Outstanding responsibilities of landlords
Under Section 4 of the DPA, a landlord still owes a duty to anyone who might be affected by defects in the state of the premises let by them to take reasonable care to see that they are reasonably safe from personal injury and from damage to their property, but only if the lease obliges or gives the landlord the right (express or implied) to maintain or repair the premises and the defect amounts to a breach of those obligations.
The duty arises when the landlord knew, or ought to have known, of the “relevant defect”. A landlord is not liable to the tenant where the landlord only has a right (not an obligation) to repair and the defect is caused or continues because of a breach by the tenant.
Achieving best outcomes for flat owners
In this new landscape, it is important that landlords and their advisers secure good legal advice so that any potential claims by leaseholders are directed to appropriate parties – hopefully restricting claims against the landlord/freeholder.
However, legal cases against third parties are also not in landlords’ interests, as building occupiers drawn into protracted wranglings are seldom happy, and their stress – and even anger – is likely to have repercussions for both landlords and agents.
Managing agents can therefore support flat owners by helping to effect negotiated solutions that enable all parties to avoid costly – and stressful – litigation.
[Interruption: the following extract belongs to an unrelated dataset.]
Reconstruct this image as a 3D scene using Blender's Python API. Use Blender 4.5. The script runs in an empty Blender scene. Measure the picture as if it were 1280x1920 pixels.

Key here is to brief that the expert surveyor’s report should establish clear causes of action against prospective defendants and prescribe liability for each head of damage in a Scott Schedule quantifying each head of loss to provide independent, substantiated evidence of liability and loss as a starting point for negotiations.
Where flat owners do have culpability, the best approach both they and their advisers can adopt is to be pragmatic, looking to enter into constructive negotiations to avoid a lengthy legal battle – and to encourage other parties to do the same.